READ-TO-WIN! OUTREACH PROGRAM

Daily Point of Light # 2004 Oct 9, 2001

Read-to-Win! is an innovative reading enrichment program which promotes reading and literacy among children ages 6-14 in Chicago’s most challenged inner-city areas. Originally planned as a five-year pilot program, Read-to-Win! has been so successful that the One-to-One Learning Center has committed to endowing it as a permanent educational outreach program, serving an ever-expanding list of schools and youth centers. The program builds and rebuilds school libraries, enhances the educational curriculum of partner schools and agencies, and introduces children to the importance of reading and books to their current and future lives.

Dedicated to fostering a culture of reading, the program makes reading fun and rewarding, while also making new, quality books available to children at school and for home. The need for such a program was compelling five years ago and statistics indicate that need continues today. Most students do not view reading as a fun way to spend their time. Poor reading scores reflect this lack of attention to a lifelong skill that not only contributes to academic and career success, but also provides great personal enjoyment. If reading can be positioned as a “fun” activity, then that orientation will carry over to all aspects of reading – including the reading necessary to proceed through the educational system. Simply put, children who read stay in school.

The program was designed as a six-week experience revolving around 20 minutes of daily “fun” reading. Read-to-Win! has become such a success that many partner sites are already extending daily reading time to 30 minutes – at the insistence of the children themselves.

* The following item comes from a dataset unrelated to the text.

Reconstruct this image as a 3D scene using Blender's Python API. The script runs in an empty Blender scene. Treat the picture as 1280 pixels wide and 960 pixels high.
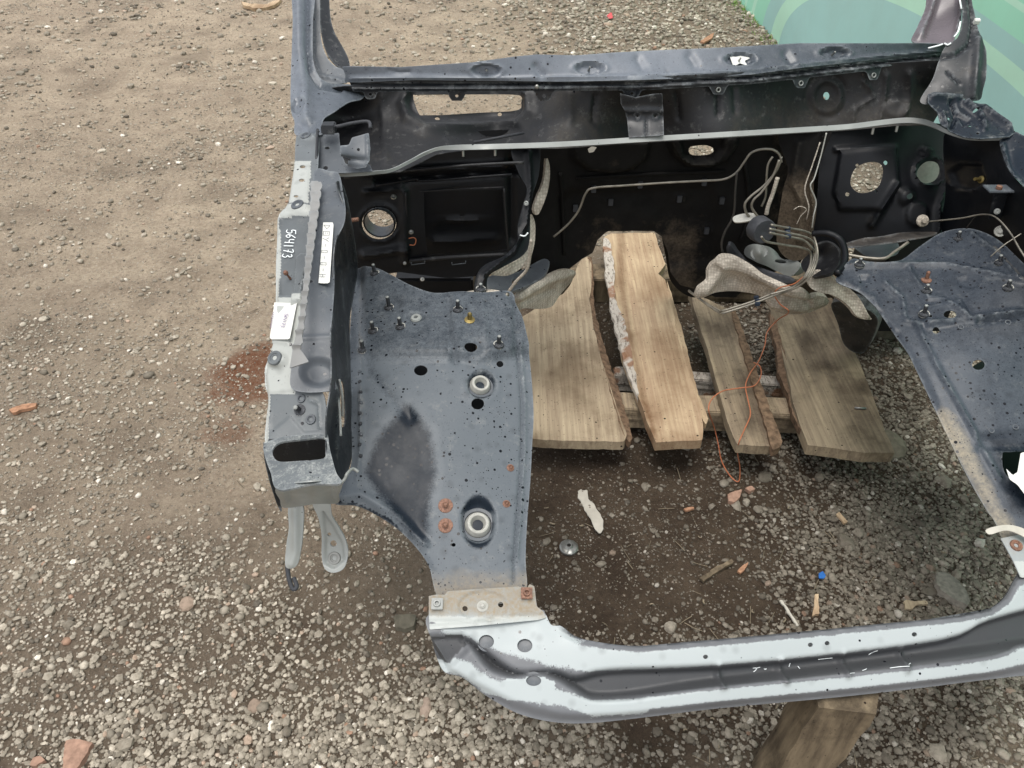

Teachers value the program and the relaxed learning atmosphere it fosters. As a result of the program, many parents report reading both with and to their children as new family activities.

As part of the incentive program, children in the program “read to win” books for themselves and their schools. Three of the four new books earmarked for each student are retained in the school or youth center library, and one become the child’s own to take home for his or her personal library and to share with the family. By the end of the five-year adoption cycle, more than 10,000 books are distributed to and through an average school with 500 students.

Read-to-Win! partners are chosen for the program on the basis of need and through recommendations and evaluations from existing partners, educators, staff and civic leaders. During the 2000-2001 school year, the six-week reading program operated at 17 sites: eight Chicago Youth Centers, the Northwestern University Settlement House, seven parochial schools and one public school. Last year, more than 3,500 inner-city children in some of Chicago’s most seriously challenged neighborhoods were involved in this important literacy initiative. It is envisioned that the program will reach more than 5,200 students next year and distribute more than 20,000 new books.